Tuesday, November 14, 2017

Wind Storm at our House in the Forest

When we built our house two years ago, we debated taking out more trees.  I posed the question on Facebook about whether we should take out enough trees to make a good solar site for our south facing roof, and the tree huggers came out of the woodwork.  Partly because of that reaction from the general public, we left more trees than was prudent.  Last night we paid the price for that decision!
When we returned through a ferocious wind storm last night from an evening of playing cards with friends in Mt Vernon, we were happy when our motion sensor light came on and we knew we had power.  Then we noticed the tree that had fallen on the house.
As soon as it got light this morning, I went out and took pictures, and it didn't look much better in the light of day, but at least it hadn't leaked overnight.
The tree broke when it hit the house, and the top landed on the back side of the house.  At least it missed all three of our skylights!
A friend recommended Chad White, Evolution Tree Experts LLC,  (425 754-4196) and they were able to get out today to deal with the tree.  Chad arrived with a crew of five men, the sharpest chainsaws I have ever seen, a bucket truck, a chipper, and a powerful blower.  We can highly recommend this company!  They did a super job of getting all the branches, the tree itself, and all the debris removed without further harming the roof.  They even put a tarp over the four puncture holes that we discovered when the tree and debris were removed.
We ended up with a pile of firewood and a pile of woodchips that I will use to mulch my flower beds.
We have the Wayne Perrigoue, our builder, coming out in the morning to assess the structural and roof damage, so hopefully, it will soon be "like it never happened".

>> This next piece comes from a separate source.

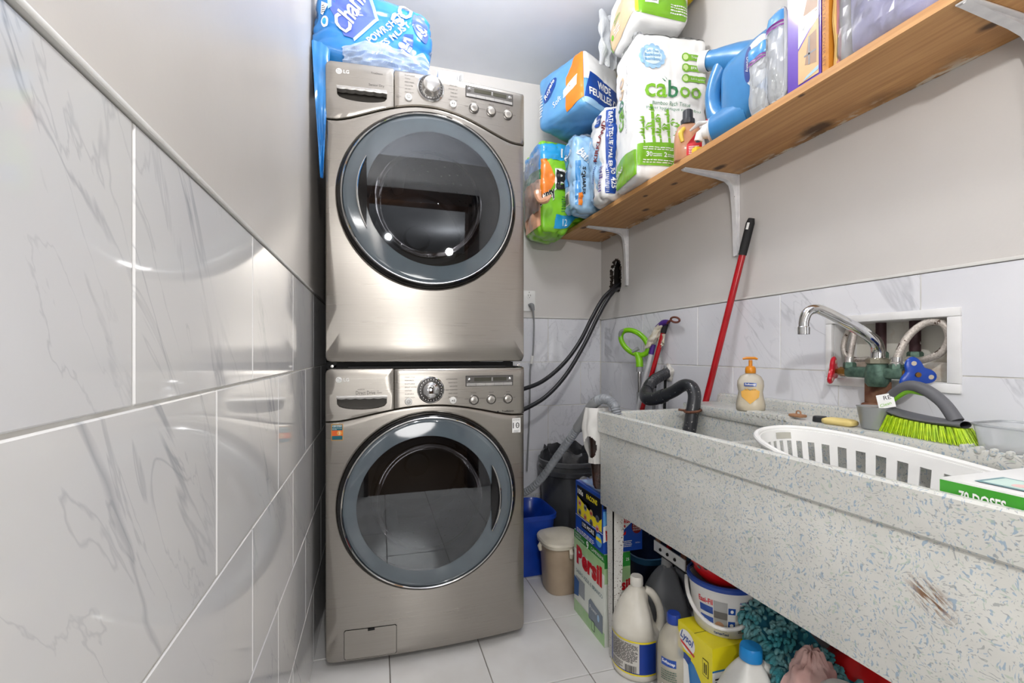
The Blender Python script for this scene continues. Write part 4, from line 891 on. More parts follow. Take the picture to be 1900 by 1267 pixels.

Wednesday, November 8, 2017

Nurse Logs on My Morning Walk

When I went out on my walk today, I started to notice all the nurse logs and stumps and just how beautiful they are.
It makes me wonder what this area looked like to the original explorers who saw these massive trees before they became nurse stumps.
A long time ago I read that when Lewis and Clark saw the huge trees in the Pacific Northwest they assumed that the soil was very rich.  As you can see from the roots on this tree, they can cling to nearly anything and thrive.
As the stump rots, all kinds of little nooks and crannies are created to make habitat for little wild critters.
Eventually, the old tree is completely gone, and only the above ground roots show that it ever existed.
All the nurse logs, are also great for providing fun places for children to explore, play hide-n-seek,  and build forts.